[Start Extracted records]

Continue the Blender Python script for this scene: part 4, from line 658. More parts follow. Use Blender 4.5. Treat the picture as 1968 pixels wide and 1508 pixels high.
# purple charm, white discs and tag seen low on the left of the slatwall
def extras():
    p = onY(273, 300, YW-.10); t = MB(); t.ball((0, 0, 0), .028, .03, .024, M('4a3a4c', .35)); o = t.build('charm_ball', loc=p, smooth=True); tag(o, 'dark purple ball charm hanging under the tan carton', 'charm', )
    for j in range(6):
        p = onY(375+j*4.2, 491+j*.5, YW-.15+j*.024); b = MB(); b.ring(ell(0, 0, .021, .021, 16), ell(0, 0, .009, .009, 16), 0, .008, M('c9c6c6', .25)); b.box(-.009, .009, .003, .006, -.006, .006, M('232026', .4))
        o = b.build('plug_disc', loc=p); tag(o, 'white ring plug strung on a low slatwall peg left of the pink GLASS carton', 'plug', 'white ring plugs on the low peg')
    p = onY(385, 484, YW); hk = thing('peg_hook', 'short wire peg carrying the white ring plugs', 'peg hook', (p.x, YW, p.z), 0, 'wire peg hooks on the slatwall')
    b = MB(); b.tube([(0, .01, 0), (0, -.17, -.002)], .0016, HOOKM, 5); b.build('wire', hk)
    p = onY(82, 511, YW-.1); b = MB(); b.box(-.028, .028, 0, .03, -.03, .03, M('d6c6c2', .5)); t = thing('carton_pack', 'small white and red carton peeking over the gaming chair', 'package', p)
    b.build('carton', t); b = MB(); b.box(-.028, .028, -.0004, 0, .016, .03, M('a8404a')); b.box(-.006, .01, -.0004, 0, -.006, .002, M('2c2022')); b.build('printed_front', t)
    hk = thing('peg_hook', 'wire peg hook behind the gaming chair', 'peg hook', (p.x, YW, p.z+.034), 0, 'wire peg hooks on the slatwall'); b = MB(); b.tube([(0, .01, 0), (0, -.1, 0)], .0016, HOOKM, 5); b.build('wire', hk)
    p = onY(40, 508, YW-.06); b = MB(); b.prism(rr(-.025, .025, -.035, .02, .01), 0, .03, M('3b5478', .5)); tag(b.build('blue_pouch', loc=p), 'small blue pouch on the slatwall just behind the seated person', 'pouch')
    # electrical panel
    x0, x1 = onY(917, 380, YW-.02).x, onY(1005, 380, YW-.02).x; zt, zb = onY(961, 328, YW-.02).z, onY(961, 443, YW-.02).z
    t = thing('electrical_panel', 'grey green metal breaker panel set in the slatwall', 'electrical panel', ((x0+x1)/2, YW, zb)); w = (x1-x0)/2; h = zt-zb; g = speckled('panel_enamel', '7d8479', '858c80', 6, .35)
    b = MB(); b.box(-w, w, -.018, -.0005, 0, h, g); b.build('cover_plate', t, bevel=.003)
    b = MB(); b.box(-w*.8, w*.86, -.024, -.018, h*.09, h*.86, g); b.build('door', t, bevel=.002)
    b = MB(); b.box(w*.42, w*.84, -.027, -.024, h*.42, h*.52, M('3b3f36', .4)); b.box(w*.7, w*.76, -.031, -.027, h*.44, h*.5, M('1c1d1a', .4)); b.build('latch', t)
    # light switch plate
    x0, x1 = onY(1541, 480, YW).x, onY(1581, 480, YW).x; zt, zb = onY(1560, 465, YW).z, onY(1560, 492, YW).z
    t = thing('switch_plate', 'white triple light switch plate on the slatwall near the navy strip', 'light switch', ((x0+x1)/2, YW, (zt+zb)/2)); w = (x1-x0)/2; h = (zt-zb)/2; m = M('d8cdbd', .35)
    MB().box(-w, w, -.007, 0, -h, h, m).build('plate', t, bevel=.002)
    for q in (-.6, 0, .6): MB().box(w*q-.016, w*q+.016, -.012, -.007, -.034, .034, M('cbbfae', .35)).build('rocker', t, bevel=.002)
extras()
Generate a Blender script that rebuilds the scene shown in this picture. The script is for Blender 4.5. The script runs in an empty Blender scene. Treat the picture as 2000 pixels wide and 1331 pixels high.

[End Extracted records]

**What is needed:** Your task is to output the full set of records exactly as presented.

**Task solution:**
Continue the Blender Python script for this scene: part 4, from line 658. More parts follow. Use Blender 4.5. Treat the picture as 1968 pixels wide and 1508 pixels high.
# purple charm, white discs and tag seen low on the left of the slatwall
def extras():
    p = onY(273, 300, YW-.10); t = MB(); t.ball((0, 0, 0), .028, .03, .024, M('4a3a4c', .35)); o = t.build('charm_ball', loc=p, smooth=True); tag(o, 'dark purple ball charm hanging under the tan carton', 'charm', )
    for j in range(6):
        p = onY(375+j*4.2, 491+j*.5, YW-.15+j*.024); b = MB(); b.ring(ell(0, 0, .021, .021, 16), ell(0, 0, .009, .009, 16), 0, .008, M('c9c6c6', .25)); b.box(-.009, .009, .003, .006, -.006, .006, M('232026', .4))
        o = b.build('plug_disc', loc=p); tag(o, 'white ring plug strung on a low slatwall peg left of the pink GLASS carton', 'plug', 'white ring plugs on the low peg')
    p = onY(385, 484, YW); hk = thing('peg_hook', 'short wire peg carrying the white ring plugs', 'peg hook', (p.x, YW, p.z), 0, 'wire peg hooks on the slatwall')
    b = MB(); b.tube([(0, .01, 0), (0, -.17, -.002)], .0016, HOOKM, 5); b.build('wire', hk)
    p = onY(82, 511, YW-.1); b = MB(); b.box(-.028, .028, 0, .03, -.03, .03, M('d6c6c2', .5)); t = thing('carton_pack', 'small white and red carton peeking over the gaming chair', 'package', p)
    b.build('carton', t); b = MB(); b.box(-.028, .028, -.0004, 0, .016, .03, M('a8404a')); b.box(-.006, .01, -.0004, 0, -.006, .002, M('2c2022')); b.build('printed_front', t)
    hk = thing('peg_hook', 'wire peg hook behind the gaming chair', 'peg hook', (p.x, YW, p.z+.034), 0, 'wire peg hooks on the slatwall'); b = MB(); b.tube([(0, .01, 0), (0, -.1, 0)], .0016, HOOKM, 5); b.build('wire', hk)
    p = onY(40, 508, YW-.06); b = MB(); b.prism(rr(-.025, .025, -.035, .02, .01), 0, .03, M('3b5478', .5)); tag(b.build('blue_pouch', loc=p), 'small blue pouch on the slatwall just behind the seated person', 'pouch')
    # electrical panel
    x0, x1 = onY(917, 380, YW-.02).x, onY(1005, 380, YW-.02).x; zt, zb = onY(961, 328, YW-.02).z, onY(961, 443, YW-.02).z
    t = thing('electrical_panel', 'grey green metal breaker panel set in the slatwall', 'electrical panel', ((x0+x1)/2, YW, zb)); w = (x1-x0)/2; h = zt-zb; g = speckled('panel_enamel', '7d8479', '858c80', 6, .35)
    b = MB(); b.box(-w, w, -.018, -.0005, 0, h, g); b.build('cover_plate', t, bevel=.003)
    b = MB(); b.box(-w*.8, w*.86, -.024, -.018, h*.09, h*.86, g); b.build('door', t, bevel=.002)
    b = MB(); b.box(w*.42, w*.84, -.027, -.024, h*.42, h*.52, M('3b3f36', .4)); b.box(w*.7, w*.76, -.031, -.027, h*.44, h*.5, M('1c1d1a', .4)); b.build('latch', t)
    # light switch plate
    x0, x1 = onY(1541, 480, YW).x, onY(1581, 480, YW).x; zt, zb = onY(1560, 465, YW).z, onY(1560, 492, YW).z
    t = thing('switch_plate', 'white triple light switch plate on the slatwall near the navy strip', 'light switch', ((x0+x1)/2, YW, (zt+zb)/2)); w = (x1-x0)/2; h = (zt-zb)/2; m = M('d8cdbd', .35)
    MB().box(-w, w, -.007, 0, -h, h, m).build('plate', t, bevel=.002)
    for q in (-.6, 0, .6): MB().box(w*q-.016, w*q+.016, -.012, -.007, -.034, .034, M('cbbfae', .35)).build('rocker', t, bevel=.002)
extras()
Generate a Blender script that rebuilds the scene shown in this picture. The script is for Blender 4.5. The script runs in an empty Blender scene. Treat the picture as 2000 pixels wide and 1331 pixels high.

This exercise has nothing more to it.